▸ Goal
Repeat exactly each line of the data provided below.

▸ Collected material
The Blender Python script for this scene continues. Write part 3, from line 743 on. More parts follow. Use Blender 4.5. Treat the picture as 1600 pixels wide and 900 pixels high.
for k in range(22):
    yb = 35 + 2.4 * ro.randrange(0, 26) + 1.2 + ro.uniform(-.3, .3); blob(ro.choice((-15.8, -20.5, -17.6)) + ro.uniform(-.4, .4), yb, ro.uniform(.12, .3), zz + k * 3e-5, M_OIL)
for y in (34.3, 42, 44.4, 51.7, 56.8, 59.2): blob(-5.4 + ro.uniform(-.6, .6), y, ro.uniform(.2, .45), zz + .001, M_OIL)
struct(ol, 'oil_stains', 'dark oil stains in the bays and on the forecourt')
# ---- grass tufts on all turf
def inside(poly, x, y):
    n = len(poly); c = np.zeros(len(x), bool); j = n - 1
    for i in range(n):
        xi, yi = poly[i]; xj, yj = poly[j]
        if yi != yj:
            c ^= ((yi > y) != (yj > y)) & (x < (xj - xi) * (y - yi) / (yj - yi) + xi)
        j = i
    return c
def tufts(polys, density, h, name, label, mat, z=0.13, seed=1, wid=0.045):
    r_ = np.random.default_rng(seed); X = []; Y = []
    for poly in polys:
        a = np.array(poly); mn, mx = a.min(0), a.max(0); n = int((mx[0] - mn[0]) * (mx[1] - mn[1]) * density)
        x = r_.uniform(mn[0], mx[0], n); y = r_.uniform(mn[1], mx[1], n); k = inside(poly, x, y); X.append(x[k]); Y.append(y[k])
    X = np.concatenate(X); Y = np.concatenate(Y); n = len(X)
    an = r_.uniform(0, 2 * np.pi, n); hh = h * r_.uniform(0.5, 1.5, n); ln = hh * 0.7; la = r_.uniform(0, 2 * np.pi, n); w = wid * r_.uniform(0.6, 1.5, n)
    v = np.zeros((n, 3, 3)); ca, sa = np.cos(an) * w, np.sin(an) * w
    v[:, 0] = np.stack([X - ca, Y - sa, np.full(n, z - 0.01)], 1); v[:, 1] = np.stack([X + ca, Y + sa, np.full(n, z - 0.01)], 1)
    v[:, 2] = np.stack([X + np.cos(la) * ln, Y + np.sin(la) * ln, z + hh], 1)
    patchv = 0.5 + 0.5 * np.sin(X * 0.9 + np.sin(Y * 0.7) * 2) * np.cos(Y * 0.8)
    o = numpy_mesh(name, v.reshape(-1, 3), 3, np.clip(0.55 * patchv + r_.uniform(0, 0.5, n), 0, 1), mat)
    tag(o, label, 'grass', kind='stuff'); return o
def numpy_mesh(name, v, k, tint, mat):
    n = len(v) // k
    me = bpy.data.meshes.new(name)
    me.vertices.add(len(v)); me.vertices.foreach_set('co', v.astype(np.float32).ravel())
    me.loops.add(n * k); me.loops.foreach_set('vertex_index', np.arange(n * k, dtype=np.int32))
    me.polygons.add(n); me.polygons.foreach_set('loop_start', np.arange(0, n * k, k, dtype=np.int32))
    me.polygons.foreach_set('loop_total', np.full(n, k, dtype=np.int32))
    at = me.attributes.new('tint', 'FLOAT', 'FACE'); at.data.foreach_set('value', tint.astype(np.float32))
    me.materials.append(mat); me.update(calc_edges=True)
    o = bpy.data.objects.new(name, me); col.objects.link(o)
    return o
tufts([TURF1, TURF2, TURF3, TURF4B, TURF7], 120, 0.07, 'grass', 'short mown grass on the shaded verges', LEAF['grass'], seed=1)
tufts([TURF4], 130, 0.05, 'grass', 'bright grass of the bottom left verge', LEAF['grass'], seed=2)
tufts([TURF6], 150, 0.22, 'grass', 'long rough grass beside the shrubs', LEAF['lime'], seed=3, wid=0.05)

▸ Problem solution
The Blender Python script for this scene continues. Write part 3, from line 743 on. More parts follow. Use Blender 4.5. Treat the picture as 1600 pixels wide and 900 pixels high.
for k in range(22):
    yb = 35 + 2.4 * ro.randrange(0, 26) + 1.2 + ro.uniform(-.3, .3); blob(ro.choice((-15.8, -20.5, -17.6)) + ro.uniform(-.4, .4), yb, ro.uniform(.12, .3), zz + k * 3e-5, M_OIL)
for y in (34.3, 42, 44.4, 51.7, 56.8, 59.2): blob(-5.4 + ro.uniform(-.6, .6), y, ro.uniform(.2, .45), zz + .001, M_OIL)
struct(ol, 'oil_stains', 'dark oil stains in the bays and on the forecourt')
# ---- grass tufts on all turf
def inside(poly, x, y):
    n = len(poly); c = np.zeros(len(x), bool); j = n - 1
    for i in range(n):
        xi, yi = poly[i]; xj, yj = poly[j]
        if yi != yj:
            c ^= ((yi > y) != (yj > y)) & (x < (xj - xi) * (y - yi) / (yj - yi) + xi)
        j = i
    return c
def tufts(polys, density, h, name, label, mat, z=0.13, seed=1, wid=0.045):
    r_ = np.random.default_rng(seed); X = []; Y = []
    for poly in polys:
        a = np.array(poly); mn, mx = a.min(0), a.max(0); n = int((mx[0] - mn[0]) * (mx[1] - mn[1]) * density)
        x = r_.uniform(mn[0], mx[0], n); y = r_.uniform(mn[1], mx[1], n); k = inside(poly, x, y); X.append(x[k]); Y.append(y[k])
    X = np.concatenate(X); Y = np.concatenate(Y); n = len(X)
    an = r_.uniform(0, 2 * np.pi, n); hh = h * r_.uniform(0.5, 1.5, n); ln = hh * 0.7; la = r_.uniform(0, 2 * np.pi, n); w = wid * r_.uniform(0.6, 1.5, n)
    v = np.zeros((n, 3, 3)); ca, sa = np.cos(an) * w, np.sin(an) * w
    v[:, 0] = np.stack([X - ca, Y - sa, np.full(n, z - 0.01)], 1); v[:, 1] = np.stack([X + ca, Y + sa, np.full(n, z - 0.01)], 1)
    v[:, 2] = np.stack([X + np.cos(la) * ln, Y + np.sin(la) * ln, z + hh], 1)
    patchv = 0.5 + 0.5 * np.sin(X * 0.9 + np.sin(Y * 0.7) * 2) * np.cos(Y * 0.8)
    o = numpy_mesh(name, v.reshape(-1, 3), 3, np.clip(0.55 * patchv + r_.uniform(0, 0.5, n), 0, 1), mat)
    tag(o, label, 'grass', kind='stuff'); return o
def numpy_mesh(name, v, k, tint, mat):
    n = len(v) // k
    me = bpy.data.meshes.new(name)
    me.vertices.add(len(v)); me.vertices.foreach_set('co', v.astype(np.float32).ravel())
    me.loops.add(n * k); me.loops.foreach_set('vertex_index', np.arange(n * k, dtype=np.int32))
    me.polygons.add(n); me.polygons.foreach_set('loop_start', np.arange(0, n * k, k, dtype=np.int32))
    me.polygons.foreach_set('loop_total', np.full(n, k, dtype=np.int32))
    at = me.attributes.new('tint', 'FLOAT', 'FACE'); at.data.foreach_set('value', tint.astype(np.float32))
    me.materials.append(mat); me.update(calc_edges=True)
    o = bpy.data.objects.new(name, me); col.objects.link(o)
    return o
tufts([TURF1, TURF2, TURF3, TURF4B, TURF7], 120, 0.07, 'grass', 'short mown grass on the shaded verges', LEAF['grass'], seed=1)
tufts([TURF4], 130, 0.05, 'grass', 'bright grass of the bottom left verge', LEAF['grass'], seed=2)
tufts([TURF6], 150, 0.22, 'grass', 'long rough grass beside the shrubs', LEAF['lime'], seed=3, wid=0.05)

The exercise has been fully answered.